WHAT YOU ARE ASKED TO DO.
Find every line containing the word "pixels" and report the count, nothing more.

[Dataset items]
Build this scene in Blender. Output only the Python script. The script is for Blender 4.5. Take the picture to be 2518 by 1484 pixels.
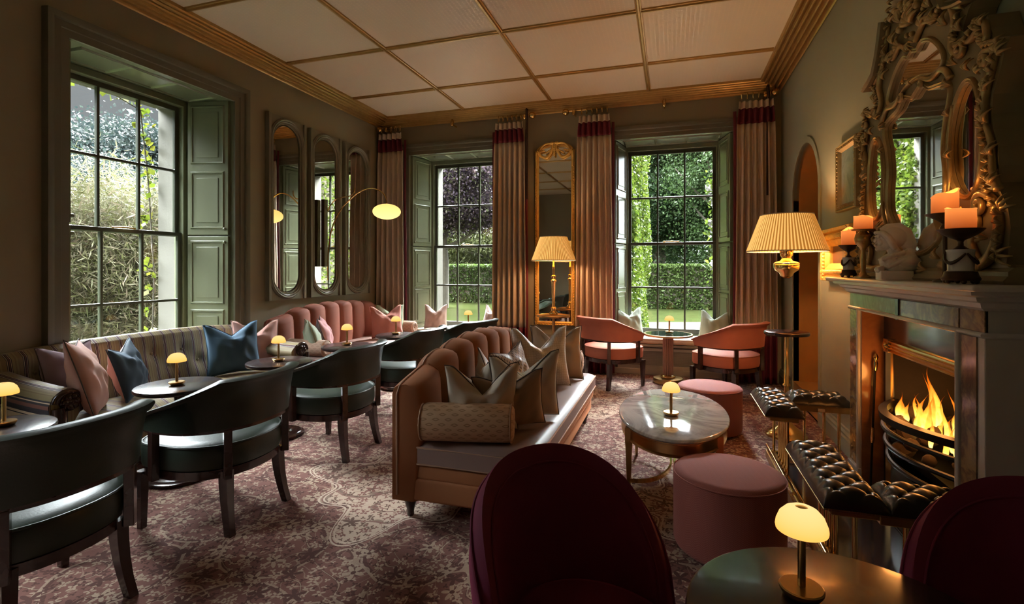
import bpy, math, random
import numpy as np
from mathutils import Vector, Matrix, Euler
from mathutils.geometry import tessellate_polygon
for o in list(bpy.data.objects): bpy.data.objects.remove(o)
random.seed(7)
SC = bpy.context.scene
COL = SC.collection
pi = math.pi
H = 1.35                      # eye height
# ------------------------------------------------------------------ camera
cd = bpy.data.cameras.new('camera'); cam = bpy.data.objects.new('camera', cd); COL.objects.link(cam)
cam.location = (0, 0, H)
YAW = math.atan(391.2/1239)
cam.rotation_euler = (pi/2, 0, YAW)
cd.sensor_width = 36; cd.lens = 36*1239/2518
cd.shift_y = -(742-659)/2518
cd.clip_start = .05; cd.clip_end = 500
SC.camera = cam
# ------------------------------------------------------------------ world: overcast sky, darker cloud to the west
W = bpy.data.worlds.new('overcast_sky'); SC.world = W; W.use_nodes = True
nt = W.node_tree; nt.nodes.clear()
def WN(t): return nt.nodes.new(t)
tc = WN('ShaderNodeTexCoord'); sep = WN('ShaderNodeSeparateXYZ'); nt.links.new(tc.outputs['Generated'], sep.inputs[0])
noi = WN('ShaderNodeTexNoise'); noi.inputs['Scale'].default_value = 3.2; noi.inputs['Detail'].default_value = 5
nt.links.new(tc.outputs['Generated'], noi.inputs['Vector'])
def wm(op, a, b):
    n = WN('ShaderNodeMath'); n.operation = op
    for i, q in enumerate((a, b)):
        if isinstance(q, (int, float)): n.inputs[i].default_value = q
        elif q is not None: nt.links.new(q, n.inputs[i])
    return n.outputs[0]
SKY_BASE, SKY_UP, NORTH, WEST = 1.0, 1.6, 76.0, 46.0
up = wm('MAXIMUM', sep.outputs['Z'], 0.0)
west = wm('MAXIMUM', wm('ADD', wm('MULTIPLY', sep.outputs['X'], -1.0), 0.25), 0.0)
lowwest = wm('MULTIPLY', west, wm('SUBTRACT', 1.0, wm('MINIMUM', wm('MULTIPLY', up, 1.6), 1.0)))
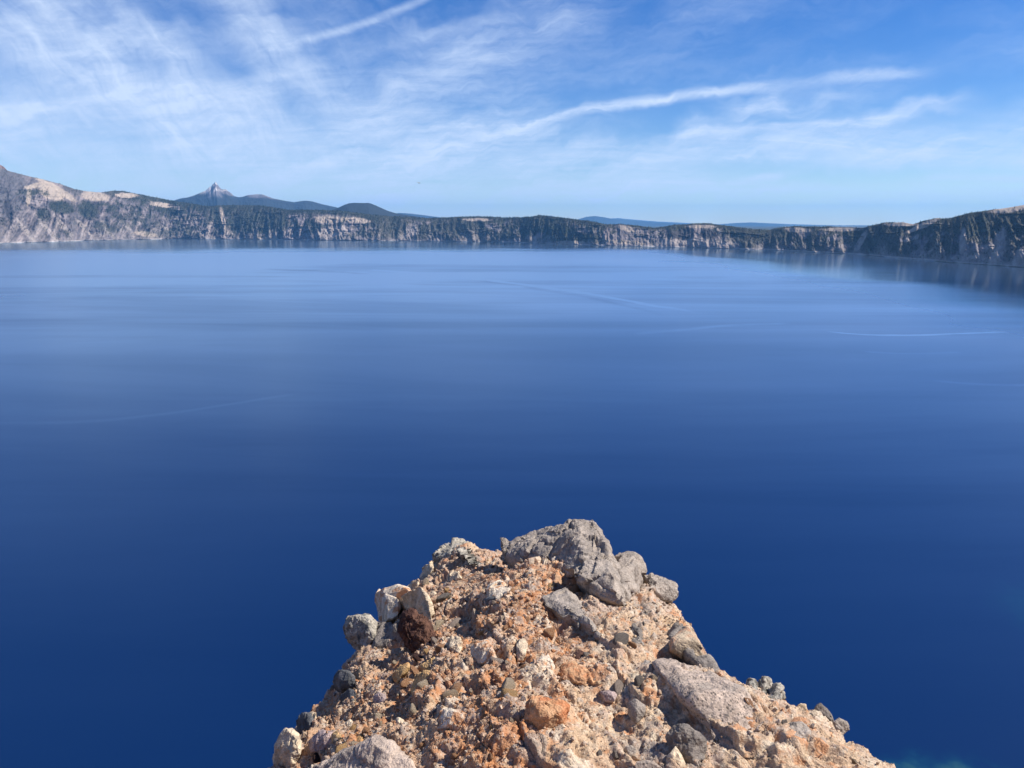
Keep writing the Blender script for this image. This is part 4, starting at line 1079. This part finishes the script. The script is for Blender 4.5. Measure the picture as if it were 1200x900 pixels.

RESPONSE.
2